▶ _WHAT YOU HAVE TO DO_
Write out the listing below exactly, and omit any images you find in it.

▶ _SOURCE DATA_
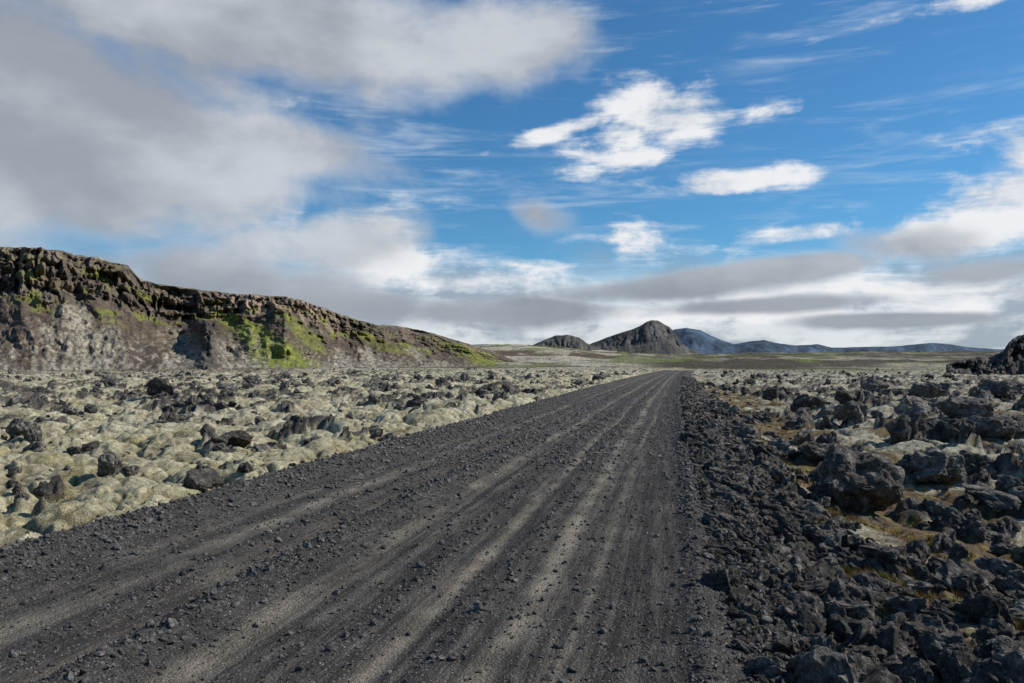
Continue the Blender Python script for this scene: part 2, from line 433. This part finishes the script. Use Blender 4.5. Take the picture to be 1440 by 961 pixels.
# ---------------------------------------------------------------- ridges
def vmat(name,ns=(.05,.4),bs=1.,bd=1.):
    m,t,b=newmat(name);p=pos(t);c=t.attr('Col')
    n1=t.noise(p,ns[0],5,.68);n2=t.noise(p,ns[1],5,.72)
    c=t.mix(1.,c,t.mr(n1,.3,.7,.7,1.3),'MULTIPLY');c=t.mix(1.,c,t.mr(n2,.3,.7,.5,1.5),'MULTIPLY')
    t.set(b.inputs['Base Color'],c);bump(t,b,t.math('ADD',n1,t.math('MULTIPLY',n2,.4)),bs,bd);return m
def ridge(name,pts,Db,Dc,prof,ncol,rows,colf,mat,gul=(30,.12),det=0.0,zb=-3,dispf=None):
    pts=np.array(pts,float);px=np.linspace(pts[0,0],pts[-1,0],ncol)
    py=np.interp(px,pts[:,0],pts[:,1]);a=azw(px);ca=np.arctan((px-CX)/F)
    db=np.interp(px,*np.array(Db,float).T)/np.cos(ca);dc=np.interp(px,*np.array(Dc,float).T)/np.cos(ca)
    hc=elt(px,py)*dc+H
    pr=np.array(prof,float)
    T=np.linspace(0,pr[-1,0],rows)
    hor=np.interp(T,pr[:,0],pr[:,1]);zz=np.interp(T,pr[:,0],pr[:,2])
    al=np.cumsum(np.hypot(np.gradient(dc*np.sin(a)),np.gradient(dc*np.cos(a))))
    TT,AL=np.meshgrid(T,al,indexing='ij')
    PX=np.broadcast_to(px[None,:],AL.shape)
    HO=hor[:,None]+0*AL;ZZ=zz[:,None]+0*AL
    hs=float(np.max(hc))
    g1=ridged(AL/gul[0],ZZ*.8+0*AL,4,len(name));g2=fbm(AL/(gul[0]*.25),ZZ*hs/(gul[0]*.5),4,len(name)+9)
    env=np.sin(np.clip(ZZ,0,1)*np.pi)**.6*.9+.1
    if dispf is None: dd=gul[1]*env*(g1*.7+g2*.5-.5);dz=0
    else: dd,dz=dispf(PX,AL,TT,ZZ)
    D=db[None,:]+(dc-db)[None,:]*(HO+dd)
    Z=zb+(hc[None,:]-zb)*(ZZ+dz)+hs*det*(fbm(AL/(gul[0]*.18),TT*9,4,5))*np.clip(ZZ*3,0,1)
    X=D*np.sin(a)[None,:];Y=D*np.cos(a)[None,:]
    ob=grid_mesh(name,X,Y,Z)
    col=colf(PX,AL,TT,ZZ,g1,g2)
    setcol(ob.data,'Col',col.reshape(-1,3));ob.data.materials.append(mat)
    return ob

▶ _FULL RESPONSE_
Continue the Blender Python script for this scene: part 2, from line 433. This part finishes the script. Use Blender 4.5. Take the picture to be 1440 by 961 pixels.
# ---------------------------------------------------------------- ridges
def vmat(name,ns=(.05,.4),bs=1.,bd=1.):
    m,t,b=newmat(name);p=pos(t);c=t.attr('Col')
    n1=t.noise(p,ns[0],5,.68);n2=t.noise(p,ns[1],5,.72)
    c=t.mix(1.,c,t.mr(n1,.3,.7,.7,1.3),'MULTIPLY');c=t.mix(1.,c,t.mr(n2,.3,.7,.5,1.5),'MULTIPLY')
    t.set(b.inputs['Base Color'],c);bump(t,b,t.math('ADD',n1,t.math('MULTIPLY',n2,.4)),bs,bd);return m
def ridge(name,pts,Db,Dc,prof,ncol,rows,colf,mat,gul=(30,.12),det=0.0,zb=-3,dispf=None):
    pts=np.array(pts,float);px=np.linspace(pts[0,0],pts[-1,0],ncol)
    py=np.interp(px,pts[:,0],pts[:,1]);a=azw(px);ca=np.arctan((px-CX)/F)
    db=np.interp(px,*np.array(Db,float).T)/np.cos(ca);dc=np.interp(px,*np.array(Dc,float).T)/np.cos(ca)
    hc=elt(px,py)*dc+H
    pr=np.array(prof,float)
    T=np.linspace(0,pr[-1,0],rows)
    hor=np.interp(T,pr[:,0],pr[:,1]);zz=np.interp(T,pr[:,0],pr[:,2])
    al=np.cumsum(np.hypot(np.gradient(dc*np.sin(a)),np.gradient(dc*np.cos(a))))
    TT,AL=np.meshgrid(T,al,indexing='ij')
    PX=np.broadcast_to(px[None,:],AL.shape)
    HO=hor[:,None]+0*AL;ZZ=zz[:,None]+0*AL
    hs=float(np.max(hc))
    g1=ridged(AL/gul[0],ZZ*.8+0*AL,4,len(name));g2=fbm(AL/(gul[0]*.25),ZZ*hs/(gul[0]*.5),4,len(name)+9)
    env=np.sin(np.clip(ZZ,0,1)*np.pi)**.6*.9+.1
    if dispf is None: dd=gul[1]*env*(g1*.7+g2*.5-.5);dz=0
    else: dd,dz=dispf(PX,AL,TT,ZZ)
    D=db[None,:]+(dc-db)[None,:]*(HO+dd)
    Z=zb+(hc[None,:]-zb)*(ZZ+dz)+hs*det*(fbm(AL/(gul[0]*.18),TT*9,4,5))*np.clip(ZZ*3,0,1)
    X=D*np.sin(a)[None,:];Y=D*np.cos(a)[None,:]
    ob=grid_mesh(name,X,Y,Z)
    col=colf(PX,AL,TT,ZZ,g1,g2)
    setcol(ob.data,'Col',col.reshape(-1,3));ob.data.materials.append(mat)
    return ob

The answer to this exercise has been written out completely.